Lernplattform für ganz Deutschland - Bayern fast Schlusslicht
112 Haftanstalten in Deutschland nutzen deshalb mittlerweile die Lern- und Informationsplattform elis, E-Learning im Strafvollzug. Das System ermöglicht es, gesicherte Bereiche des Internets zu nutzen. Bayerns Justizministerium hat sich elis erst Anfang des Jahres angeschlossen. Im Bundesvergleich ist der Freistaat damit fast Schlusslicht. Das Bayerische Justizministerium schreibt dazu auf BR-Anfrage: "Nach abschließenden Tests kann die elis-Lernplattform im Rahmen des Fernstudiums ab dem Sommersemester 2022 genutzt werden. Daneben wird der Einsatz [von elis] im Bereich der schulischen und beruflichen Aus- und Weiterbildung der Gefangenen aktuell in weiteren bayerischen Justizvollzugsanstalten erprobt." Zwischen 2011 und 2021 seien im bayerischen Justizvollzug mehr als 49 Millionen Euro in neue Betriebe, Sanierungs-Maßnahmen und die Ausstattung von Lehrräumen mit modernen Maschinen investiert worden.
Prüfungsunterlagen werden per Post versendet
Trotzdem: Vieles im Studium der Inhaftierten läuft nach wie vor analog, weiß Volker Zersch: "Unser Prüfungsamt schickt die Prüfungsunterlagen per Postkutsche quasi ins Gefängnis. Die Aufsichtsperson vor Ort, Herr Bartel etwa, überwacht dann den Häftling während der Klausur. So werden trotzdem alle Studierenden dieses Studiengangs unter den gleichen Bedingungen am selben Tag geprüft."

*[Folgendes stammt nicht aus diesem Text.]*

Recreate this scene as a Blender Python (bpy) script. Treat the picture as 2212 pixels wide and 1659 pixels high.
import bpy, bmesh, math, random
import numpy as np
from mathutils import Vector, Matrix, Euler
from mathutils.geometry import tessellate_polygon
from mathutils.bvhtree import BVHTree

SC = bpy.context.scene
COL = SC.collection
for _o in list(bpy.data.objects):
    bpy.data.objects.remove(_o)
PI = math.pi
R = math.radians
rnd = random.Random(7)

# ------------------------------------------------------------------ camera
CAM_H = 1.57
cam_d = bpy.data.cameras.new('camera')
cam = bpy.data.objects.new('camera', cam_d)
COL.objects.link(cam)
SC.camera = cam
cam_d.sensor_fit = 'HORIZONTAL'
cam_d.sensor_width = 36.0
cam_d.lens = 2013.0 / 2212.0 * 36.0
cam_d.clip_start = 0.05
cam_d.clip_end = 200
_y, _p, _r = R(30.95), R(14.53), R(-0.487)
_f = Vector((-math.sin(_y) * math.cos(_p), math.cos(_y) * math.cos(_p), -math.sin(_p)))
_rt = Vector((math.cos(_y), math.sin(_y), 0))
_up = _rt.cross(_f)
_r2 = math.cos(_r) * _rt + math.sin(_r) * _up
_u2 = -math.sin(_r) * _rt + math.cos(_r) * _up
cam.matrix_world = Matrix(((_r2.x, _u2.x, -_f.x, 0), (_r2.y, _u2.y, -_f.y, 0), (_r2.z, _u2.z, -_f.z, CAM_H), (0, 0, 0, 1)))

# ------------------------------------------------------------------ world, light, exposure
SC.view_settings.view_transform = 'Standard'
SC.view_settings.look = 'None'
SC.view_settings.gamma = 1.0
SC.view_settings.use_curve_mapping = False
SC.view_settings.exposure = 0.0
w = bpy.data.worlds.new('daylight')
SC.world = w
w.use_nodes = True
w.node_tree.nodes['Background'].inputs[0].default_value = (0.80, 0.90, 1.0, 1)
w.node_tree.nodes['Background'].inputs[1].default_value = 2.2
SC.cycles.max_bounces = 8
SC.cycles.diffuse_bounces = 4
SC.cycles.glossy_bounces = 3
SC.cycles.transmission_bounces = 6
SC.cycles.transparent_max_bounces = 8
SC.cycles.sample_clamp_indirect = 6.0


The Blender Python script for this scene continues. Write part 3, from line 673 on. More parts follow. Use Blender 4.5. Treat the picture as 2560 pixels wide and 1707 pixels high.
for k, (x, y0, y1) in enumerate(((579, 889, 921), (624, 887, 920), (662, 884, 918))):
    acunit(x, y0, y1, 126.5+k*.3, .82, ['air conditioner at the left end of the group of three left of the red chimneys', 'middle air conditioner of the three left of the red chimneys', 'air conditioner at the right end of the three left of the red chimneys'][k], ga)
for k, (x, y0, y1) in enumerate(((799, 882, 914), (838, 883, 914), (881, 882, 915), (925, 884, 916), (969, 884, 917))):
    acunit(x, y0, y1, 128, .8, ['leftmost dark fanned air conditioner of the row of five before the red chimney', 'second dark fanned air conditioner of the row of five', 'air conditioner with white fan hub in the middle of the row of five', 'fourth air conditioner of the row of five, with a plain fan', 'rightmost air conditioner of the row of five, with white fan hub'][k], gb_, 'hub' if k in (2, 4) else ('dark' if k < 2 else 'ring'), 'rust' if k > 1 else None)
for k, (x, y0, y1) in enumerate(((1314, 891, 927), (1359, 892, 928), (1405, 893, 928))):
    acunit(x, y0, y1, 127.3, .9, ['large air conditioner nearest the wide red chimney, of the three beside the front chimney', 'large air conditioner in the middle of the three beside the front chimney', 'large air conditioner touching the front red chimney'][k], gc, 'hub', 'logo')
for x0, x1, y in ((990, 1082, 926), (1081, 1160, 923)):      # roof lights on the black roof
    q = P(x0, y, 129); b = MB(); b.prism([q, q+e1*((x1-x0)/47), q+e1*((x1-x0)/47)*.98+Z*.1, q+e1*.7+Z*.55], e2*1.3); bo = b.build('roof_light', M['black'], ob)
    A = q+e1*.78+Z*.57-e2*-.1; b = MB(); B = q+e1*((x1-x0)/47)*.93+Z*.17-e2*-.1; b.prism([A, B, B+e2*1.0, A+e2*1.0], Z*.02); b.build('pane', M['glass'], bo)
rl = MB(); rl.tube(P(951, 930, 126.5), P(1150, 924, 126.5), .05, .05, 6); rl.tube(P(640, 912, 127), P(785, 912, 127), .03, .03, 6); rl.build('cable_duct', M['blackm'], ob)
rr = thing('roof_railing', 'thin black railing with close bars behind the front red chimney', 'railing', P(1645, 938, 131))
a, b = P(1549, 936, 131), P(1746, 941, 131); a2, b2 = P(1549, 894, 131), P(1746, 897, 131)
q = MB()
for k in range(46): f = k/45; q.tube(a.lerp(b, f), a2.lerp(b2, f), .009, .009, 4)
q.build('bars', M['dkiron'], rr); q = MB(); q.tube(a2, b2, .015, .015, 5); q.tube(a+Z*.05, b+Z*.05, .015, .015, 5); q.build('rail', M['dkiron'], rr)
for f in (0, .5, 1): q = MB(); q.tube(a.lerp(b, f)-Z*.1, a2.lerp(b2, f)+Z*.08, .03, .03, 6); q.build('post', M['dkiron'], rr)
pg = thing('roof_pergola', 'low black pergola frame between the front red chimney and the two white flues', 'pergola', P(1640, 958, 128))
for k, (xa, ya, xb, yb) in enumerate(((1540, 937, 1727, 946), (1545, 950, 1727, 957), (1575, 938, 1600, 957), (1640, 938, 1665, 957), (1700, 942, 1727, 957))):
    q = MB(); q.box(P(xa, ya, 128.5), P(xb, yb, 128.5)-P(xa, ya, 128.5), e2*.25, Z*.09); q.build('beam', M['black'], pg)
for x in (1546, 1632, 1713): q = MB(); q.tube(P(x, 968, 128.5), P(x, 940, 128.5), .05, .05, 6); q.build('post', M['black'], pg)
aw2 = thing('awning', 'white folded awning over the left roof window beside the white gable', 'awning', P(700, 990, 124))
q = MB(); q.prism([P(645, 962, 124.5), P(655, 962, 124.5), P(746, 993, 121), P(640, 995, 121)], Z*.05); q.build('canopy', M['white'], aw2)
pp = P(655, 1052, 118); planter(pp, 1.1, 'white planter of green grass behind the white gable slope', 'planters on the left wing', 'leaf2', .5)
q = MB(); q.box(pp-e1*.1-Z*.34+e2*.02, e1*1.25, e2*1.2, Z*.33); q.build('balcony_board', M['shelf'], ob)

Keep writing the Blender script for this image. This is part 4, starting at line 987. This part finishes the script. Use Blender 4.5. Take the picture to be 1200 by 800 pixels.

Timo hat seine sechs Jahre Haftstrafe genutzt
Timo sieht das alles gelassen. Er ist froh, überhaupt studieren zu können. Und damit die Zeit in Haft zu nutzen: "Ich möchte gut genug ausgebildet sein, um nach der Haft selbstständig und selbstbestimmt Fuß fassen zu können." Wenn Timo im Oktober entlassen wird, hat er sechs Jahre hinter Gittern verbracht – eine Ausbildung und ein Studium absolviert.